Europe’s largest nuclear power plant has faced a series of crises since Russian forces seized it more than a year ago amid a blaze of gunfire. Last summer, it was subject to repeated shelling and on at least one occasion artillery hit an area where spent nuclear fuel is stored.
Control of the plant, which is on the eastern bank of the Dnipro River, has given Moscow a degree of leverage over Ukraine’s energy production. It has not produced electricity for the grid since last year but even so it requires power from outside for safety purposes.
A single high-voltage cable has been bringing electricity in for much of the war. It has repeatedly been severed by shelling, leading to seven blackouts and the reliance on diesel generators, whose capacity can be measured in days, to keep safety systems running. On each occasion the external power has been quickly restored.
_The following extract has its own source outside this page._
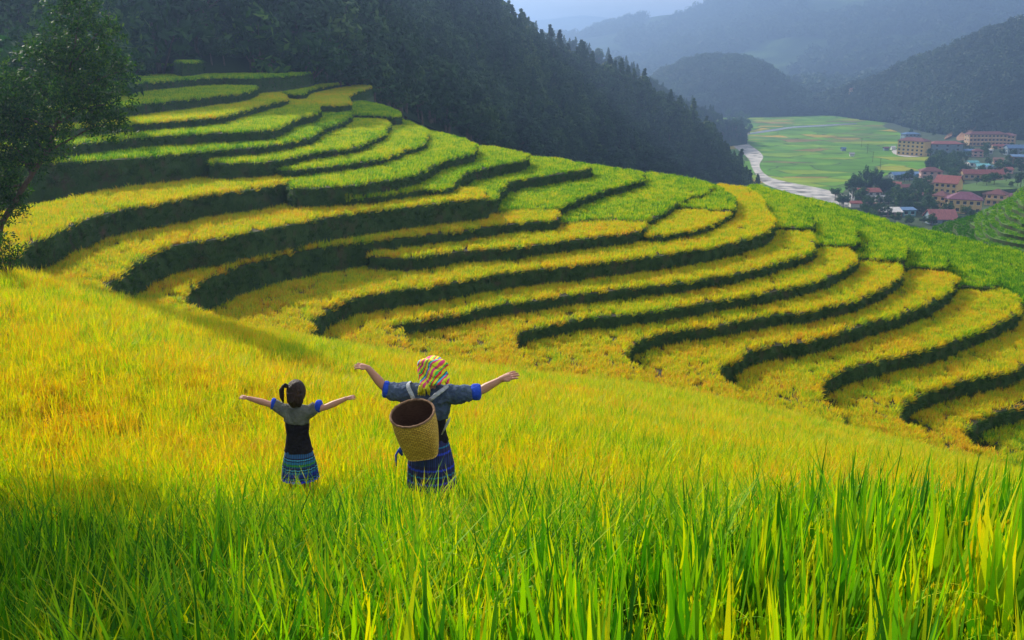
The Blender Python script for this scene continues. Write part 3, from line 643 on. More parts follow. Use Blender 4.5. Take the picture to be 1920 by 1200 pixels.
for nm, kd, h, ls, n, sd_ in (('z_fine', 'round', 12, .26, 7000, 9), ('a_pine', 'pine', 14, 1.0, 900, 1), ('b_pine', 'pine', 12, .9, 800, 2), ('c_round', 'round', 11, .9, 900, 3), ('d_round', 'round', 9, .9, 800, 4), ('e_round', 'round', 12, 1.0, 900, 5)):
    t, v, f, rnd = make_tree_mesh(kd, h, ls, n, sd_); TREES[nm] = (t, v, f, rnd, h)
    if nm == 'z_fine': continue
    V = list(v)+t.v; Fc = list(f)+[tuple(len(v)+i for i in q) for q in t.f]
    lib_obj(fc, 'forest_'+nm, V, Fc, list(rnd)+[0]*len(t.v), [M_forest, M_bark], [0]*len(f)+[1]*len(t.f))
for k in range(4):
    v, f, rnd = [], [], []; random.seed(50+k)
    for b in range(3): leafcloud(v, f, rnd, (random.uniform(-3, 3), random.uniform(-3, 3), random.uniform(2, 5)), (3.4, 3.4, 3.6), 55, 2.0)
    lib_obj(fc2, 'clump_%d' % k, v, f, rnd, [M_forest])
def forest(name, H, coll, nvar, n, label, smin, smax, tint, front=True, vmax=None, mask=None):
    o, V, Fa, nu, nv = H
    fa = np.array([q for q in Fa if (q[0]//nu) < nv+1]); A0, B0, C0, D0 = V[fa[:, 0]], V[fa[:, 1]], V[fa[:, 2]], V[fa[:, 3]]
    ar = np.linalg.norm(np.cross(B0-A0, D0-A0), axis=1)
    ctr = (A0+C0)/2; u, v = proj(ctr); ar = ar*((u > -120) & (u < 2040) & (v > -140) & (ctr[:, 1] > 1))
    idx = rng.choice(len(fa), n, p=ar/ar.sum()); s, t = rng.random((2, n, 1))
    P = (A0[idx]*(1-s)+B0[idx]*s)*(1-t)+(D0[idx]*(1-s)+C0[idx]*s)*t
    if mask is not None: P = P[mask(P)]
    n = len(P)
    rot = np.stack([rng.normal(0, .05, n), rng.normal(0, .05, n), rng.uniform(0, 6.28, n)], 1)
    tn = tint + .35*np.array([noise.noise(Vector((q[0]*.012, q[1]*.012, q[2]*.02))) for q in P])
    print(name, n)
    return scatter(name, coll, P, rot, rng.uniform(smin, smax, n), rng.integers(0, nvar, n), tn, label, 'forest')
forest('ridge_forest', spur1, fc, 5, 5200, 'dense dark forest covering the nearer ridge', .45, 1.7, .38)
forest('rear_ridge_forest', spur2, fc, 5, 2600, 'hazy forest covering the ridge behind', .7, 1.2, .4)
forest('round_hill_forest', cone, fc2, 4, 2600, 'forest covering the round hill at the valley end', .5, 1.7, .25)
forest('valley_side_forest', rm, fc2, 4, 7000, 'forest on the slope behind the school, its shade put into the leaf tint', .4, 1.7, .12)  # low tint paints the slope's shade into the leaves
forest('mountain_forest', bigm, fc2, 4, 9000, 'scattered woods across the blue mountain side', 1.2, 4.5, .2, mask=lambda P: np.array([noise.noise(Vector((q[0]*.003, q[1]*.003, 1))) > -.12 for q in P]))

def tree_thing(name, kd, loc, scale, label, group=None, cat='tree', M=None):
    key = (kd,)
    if key not in PROTO:
        t, v, f, rnd, h = TREES[kd]
        tr = t.build('trunk', M_bark); me = bpy.data.meshes.new('crown'); me.from_pydata(v, [], f); me.materials.append(M_leaf)
        a = me.attributes.new('rnd', 'FLOAT', 'POINT'); a.data.foreach_set('value', np.asarray(rnd, np.float32)); PROTO[key] = (tr.data, me); bpy.data.objects.remove(tr)
    td, cd = PROTO[key]
    r = empty(name, loc, random.uniform(0, 6.28)); r.scale = (scale,)*3
    for nn, dd in (('trunk', td), ('crown', cd)):
        c = bpy.data.objects.new(nn, dd); COL.objects.link(c); c.parent = r
    return tag(r, label, cat, group)
PROTO = {}
random.seed(11)
# trees one can tell apart at the tip of the forest ridge
nose = [(1238,205,.95,'a_pine'),(1262,222,.9,'c_round'),(1285,238,1.05,'a_pine'),(1300,262,.8,'e_round'),(1318,262,1.1,'b_pine'),(1335,285,1.0,'a_pine'),(1352,298,1.15,'a_pine'),(1368,312,1.1,'b_pine'),(1384,318,1.2,'a_pine'),(1398,336,1.1,'a_pine'),(1412,345,.95,'b_pine'),(1372,340,1.0,'e_round'),(1345,335,1.1,'a_pine'),(1320,325,1.0,'b_pine'),(1290,310,1.1,'a_pine'),(1402,352,.8,'c_round'),(1385,350,.9,'b_pine'),(1360,352,1.0,'e_round')]
for i, (u, v, s_, kd) in enumerate(nose):
    h_ = hit(u-22, v+8, BVF)
    if h_: tree_thing('forest_tree', kd, h_, s_, 'dark conifer standing on the tip of the forested ridge above the river' if 'pine' in kd else 'dark bushy broadleaf on the tip of the forested ridge above the river', 'dark conifers on the ridge tip' if 'pine' in kd else 'dark broadleaf trees on the ridge tip')
for i, (u, v, s_) in enumerate([(1085,258,1.5),(1105,275,1.3),(1130,285,1.5),(1150,300,1.2),(1185,318,1.0)]):
    h_ = hit(u, v, BVF)
    if h_:
        o = tree_thing('pale_tree', 'e_round', h_, s_, 'pale sunlit leafy tree in the forest just beyond the terrace crest', 'pale leafy trees beyond the terrace crest')

# ------------------------------------------------------------------ village
M_win = mat_plain('window_dark', (.03, .035, .045), rough=.25, spec=.5)
M_white = mat_plain('white_paint', (.7, .68, .64))
wallc = {'yellow': (.62, .42, .16), 'peach': (.66, .42, .24), 'tan': (.42, .28, .15), 'pink': (.52, .32, .27), 'blue': (.16, .23, .29), 'grey': (.34, .36, .38), 'white': (.66, .64, .60), 'brown': (.22, .15, .11), 'teal': (.12, .32, .36)}
roofc = {'red': (.25, .07, .06), 'darkred': (.15, .05, .05), 'grey': (.32, .32, .33), 'blue': (.08, .17, .33), 'purple': (.17, .06, .10), 'white': (.55, .53, .52), 'teal': (.10, .34, .38), 'brown': (.16, .09, .07), 'rose': (.34, .12, .12)}
MW = {k: mat_plain('wall_'+k, c, var=.1, scale=.5) for k, c in wallc.items()}
MR = {k: mat_noise('roof_'+k, [(0.3, tuple(x*.5 for x in c)), (0.7, tuple(x*1.2 for x in c))], scale=.8, rough=.7, bump=.4, stretch=(3, .4, 1)) for k, c in roofc.items()}
FOOT = []
def house(u, v, w, d, h, rz, wall, roof, label, kind='gable', rh=2.4, floors=2, bays=4, group=None, balc=False, cat='house', name='house', z=None, win=True):
    p = PZ(u, v, ZV) if z is None else z
    r = empty(name, p, R(rz)); tag(r, label, cat, group); FOOT.append((p.x, p.y, max(w, d)*.6))
    b = MB(); b.box((0, 0, h/2-1), (w, d, h+2))
    if kind == 'gable':
        for s_ in (-1, 1): b.poly([(s_*w/2, -d/2, h), (s_*w/2, d/2, h), (s_*w/2, 0, h+rh-.1)][::s_])
    b.build('wall', MW[wall], r)
    q = MB(); ov = .6; t_ = .22
    def slab(pts):
        n = len(pts); q.poly([(x, y, zz+t_) for x, y, zz in pts]); q.poly([(x, y, zz) for x, y, zz in pts][::-1])
        for i in range(n):
            k = (i+1) % n; q.poly([pts[i], pts[k], (pts[k][0], pts[k][1], pts[k][2]+t_), (pts[i][0], pts[i][1], pts[i][2]+t_)])
    X, Y = w/2+ov, d/2+ov; e = h-.15
    if kind == 'gable':
        slab([(-X, -Y, e), (X, -Y, e), (X, 0, h+rh), (-X, 0, h+rh)]); slab([(X, Y, e), (-X, Y, e), (-X, 0, h+rh), (X, 0, h+rh)])
    elif kind == 'hip':
        k_ = max(X-Y, .1); slab([(-X, -Y, e), (X, -Y, e), (k_, 0, h+rh), (-k_, 0, h+rh)]); slab([(X, Y, e), (-X, Y, e), (-k_, 0, h+rh), (k_, 0, h+rh)])
        slab([(-X, Y, e), (-X, -Y, e), (-k_, 0, h+rh)]); slab([(X, -Y, e), (X, Y, e), (k_, 0, h+rh)])
    else:
        slab([(-X, -Y, e), (X, -Y, e), (X, Y, h+rh), (-X, Y, h+rh)])
    q.build('roof', MR[roof], r)
    if win and h > 2.4:
        fh = h/floors
        def w_at(x, y, zz, ww, hh, side):
            mb = MB(); fr = MB()
            if side == 'f':
                mb.box((x, y-.04, zz), (ww, .12, hh)); fr.box((x, y-.08, zz-hh/2-.1), (ww+.3, .3, .16))
            else:
                mb.box((x-.04, y, zz), (.12, ww, hh)); fr.box((x-.08, y, zz-hh/2-.1), (.3, ww+.3, .16))
            o_ = mb.build('window', M_win, r); fr.build('sill', M_white, o_)
        for fl in range(floors):
            zz = fh*(fl+.55)
            for k in range(bays): w_at(-w/2+w*(k+.5)/bays, -d/2, zz, min(w/bays*.5, 1.8), min(fh*.5, 1.6), 'f')
            nb = max(2, int(d/3.4))
            for k in range(nb): w_at(-w/2, -d/2+d*(k+.5)/nb, zz, min(d/nb*.5, 1.6), min(fh*.5, 1.6), 's')
            if balc and fl > 0:
                bb = MB(); bb.box((0, -d/2-.7, fh*fl), (w, 1.4, .2)); bb.box((0, -d/2-1.35, fh*fl+.5), (w, .08, .9))
                for k in range(bays+1): bb.box((-w/2+w*k/bays, -d/2-1.3, fh*fl-fh/2+.02), (.3, .3, fh-.25))
                bb.build('balcony', MW['peach' if wall != 'peach' else 'yellow'], r)
    return r
house(1712, 291, 24, 12, 12.5, -48, 'yellow', 'darkred', 'four storey yellow school block with a red roof beside the paddies', 'hip', 2.5, 4, 6, cat='school', name='school_building')
house(1769, 291, 28, 11, 10, 4, 'blue', 'red', 'long grey blue block with a red roof joined to the yellow school', 'hip', 2, 3, 3, cat='building', name='building')
house(1706, 264, 16, 9, 7, 8, 'blue', 'blue', 'blue grey building standing behind the yellow school block', 'hip', 1.5, 2, 4, cat='building', name='building')
house(1846, 273, 36, 10, 11, 2, 'tan', 'darkred', 'long tan three storey building with rows of arcades below the bare landslide', 'hip', 2.2, 3, 10, balc=True, cat='building', name='building')
house(1888, 273, 13, 12, 10, -32, 'tan', 'darkred', 'tan wing with balconies at the right end of the long arcaded building', 'hip', 2, 3, 4, balc=True, cat='building', name='building')
house(1880, 279, 20, 6, 2.5, 2, 'peach', 'red', 'low red roofed hall in front of the long tan building', 'gable', 1.6, 1, 5)
house(1832, 294, 8.5, 7, 5, -14, 'pink', 'darkred', 'small pink two storey house with a dark red roof between trees', 'hip', 1.8, 2, 2)
house(1815, 291, 8, 6, 4, -5, 'teal', 'blue', 'small teal walled house left of the pink two storey house', 'gable', 1.2, 1, 2)
house(1851, 288, 7, 5, 3, 5, 'grey', 'grey', 'small shed with a pale grey roof right of the pink house', 'shed', .8, 1, 2)
house(1908, 290, 22, 9, 6, 0, 'blue', 'blue', 'blue roofed house at the right edge under the tan building', 'gable', 2.5, 2, 5)
house(1912, 311, 13, 8, 7.5, -12, 'brown', 'blue', 'brown house with white framed windows at the right edge', 'shed', .8, 2, 3)
house(1871, 307, 7, 6, 3.5, -20, 'pink', 'brown', 'little brown roofed hut between the brown house and the trees', 'gable', 1.3, 1, 2)
house(1822, 312, 8, 6, 3.2, 10, 'white', 'teal', 'small white house with a teal roof in the village centre', 'gable', 1.2, 1, 2)
house(1843, 318, 9, 6, 3.2, -8, 'teal', 'teal', 'teal shed behind the long red roofed house', 'shed', .9, 1, 2)
house(1862, 321, 10, 6, 3, 4, 'blue', 'blue', 'blue roofed shed beside the long red roofed house', 'shed', .9, 1, 3)
house(1840, 336, 27, 8, 4, -5, 'tan', 'red', 'long low yellow house with a bright red roof above the green paddy strip', 'gable', 2.6, 1, 7)
house(1884, 325, 9, 6, 3, 5, 'pink', 'red', 'small red roofed house at the right of the long low yellow one', 'gable', 1.4, 1, 2)
house(1744, 335, 14, 9, 5.5, -12, 'pink', 'darkred', 'reddish house with a dark red hipped roof at the paddy edge', 'hip', 2.4, 2, 3)
house(1690, 336, 15, 8, 3.4, 6, 'blue', 'blue', 'long blue grey roofed house at the edge of the paddies', 'gable', 1.6, 1, 4)
house(1716, 332, 9, 5, 2.6, -3, 'teal', 'blue', 'bright blue roofed shed next to the reddish house', 'shed', .7, 1, 2)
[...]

The risk that Ukraine faces at the nuclear plant stands apart, even amid the destruction of Russia’s full scale invasion, which has led to the occupation of parts of the country and the flight into exile as refugees of more than 8 million people. The United Nations says it has confirmed the deaths of about 9,000 civilians, but that it believes “the actual figures are considerably higher.”
It is the first time that a nuclear power plant has found itself in an active battle zone, according to Mr. Grossi, and concern over a potential accident is particularly acute in a country that experienced the worst civilian nuclear disaster in history, at the Chernobyl plant in 1986.